• Given request: Please print exactly the lines below, from the start of the material up to and including the line with "from mathutils.geometry import", but none of the pictures.

• Given data:
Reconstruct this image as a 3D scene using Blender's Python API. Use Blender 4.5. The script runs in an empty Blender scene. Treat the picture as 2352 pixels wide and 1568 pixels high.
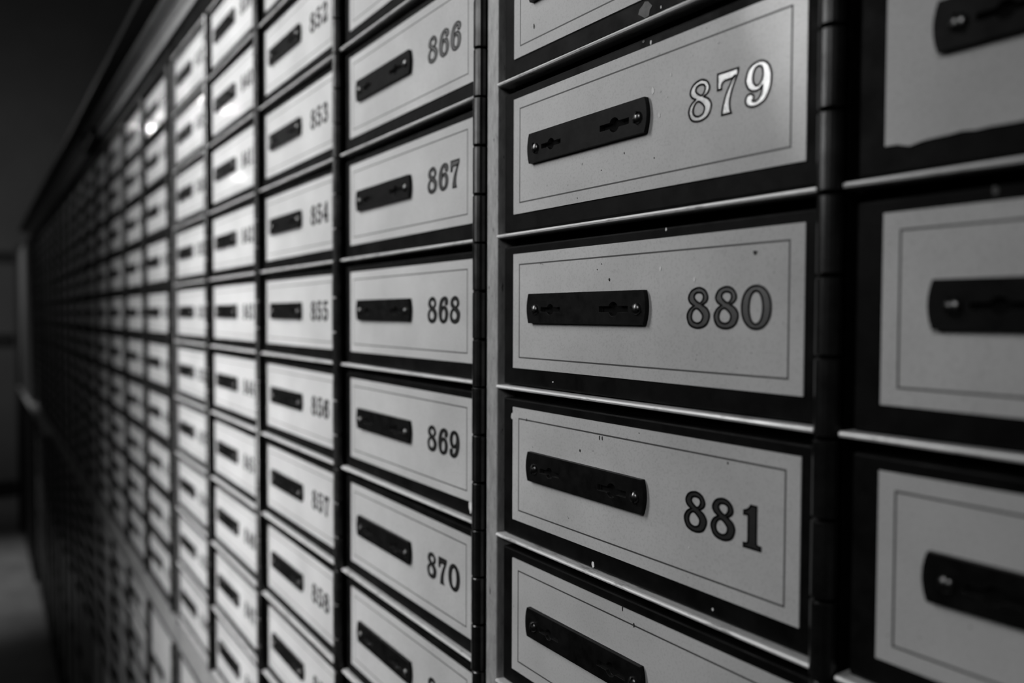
import bpy, bmesh, math, random
from mathutils import Vector, Matrix
from mathutils.geometry import tessellate_polygon

# ------------------------------------------------------------------ camera, world, lights
U = 0.09                       # one small-box row is 9 cm
FLOOR = 17.5                   # floor is 17.5 rows below the lens
def W(x, p, z):                # x along the wall, p out of the wall into the room, z above lens height
    return Vector((x*U, -p*U, (z+FLOOR)*U))
sc = bpy.context.scene
COL = sc.collection
D_CAM, YAW, PITCH, ROLL = 2.9287, 0.9787, 0.0322, 0.0038
def cam_axes():
    cy, sy = math.cos(YAW), math.sin(YAW)
    F = Vector((-sy, cy, 0)); R = Vector((cy, sy, 0)); Z = Vector((0, 0, 1))
    F2 = F*math.cos(PITCH) - Z*math.sin(PITCH); U2 = Z*math.cos(PITCH) + F*math.sin(PITCH)
    R3 = R*math.cos(ROLL) + U2*math.sin(ROLL); U3 = U2*math.cos(ROLL) - R*math.sin(ROLL)
    return R3, U3, F2
CR, CU, CF = cam_axes()
cd = bpy.data.cameras.new('camera'); cam = bpy.data.objects.new('camera', cd); COL.objects.link(cam)
cd.sensor_width = 36; cd.lens = 1829/2352*36; cd.clip_start = 0.01; cd.clip_end = 60
m = Matrix((CR, CU, -CF)).transposed().to_4x4(); m.translation = W(0, D_CAM, 0); cam.matrix_world = m
cd.dof.use_dof = True; cd.dof.focus_distance = 0.408; cd.dof.aperture_fstop = 4.6
sc.camera = cam
w = bpy.data.worlds.new('world'); sc.world = w; w.use_nodes = True
w.node_tree.nodes['Background'].inputs[0].default_value = (1, 1, 1, 1)
w.node_tree.nodes['Background'].inputs[1].default_value = 0.004
vs = sc.view_settings; vs.view_transform = 'Standard'; vs.look = 'None'; vs.gamma = 1; vs.exposure = 0.0
vs.use_curve_mapping = False

def lamp(name, kind, pos, energy, size=0.05, aim=None, **kw):
    l = bpy.data.lights.new(name, kind); l.energy = energy; l.color = (1, 1, 1)
    o = bpy.data.objects.new(name, l); COL.objects.link(o); o.location = W(*pos)
    if kind == 'AREA': l.shape = 'DISK'; l.size = size
    else: l.shadow_soft_size = size
    for k, v in kw.items(): setattr(l, k, v)
    if aim is not None:
        o.rotation_euler = (W(*aim)-W(*pos)).to_track_quat('-Z', 'Y').to_euler()
    return o
# added tall strip light, out of frame on the left; it rakes the near columns
def strip_light(name, pos, aim, w_, h_, spread, e):
    o = lamp(name, 'AREA', pos, e, 1, aim=aim)
    o.data.shape = 'RECTANGLE'; o.data.size = w_*U; o.data.size_y = h_*U; o.data.spread = math.radians(spread)
strip_light('left_strip_fill', (-12, 11, 9.5), (-12, 0, 2.5), 2, 14, 83, 9.5)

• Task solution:
Reconstruct this image as a 3D scene using Blender's Python API. Use Blender 4.5. The script runs in an empty Blender scene. Treat the picture as 2352 pixels wide and 1568 pixels high.
import bpy, bmesh, math, random
from mathutils import Vector, Matrix
from mathutils.geometry import tessellate_polygon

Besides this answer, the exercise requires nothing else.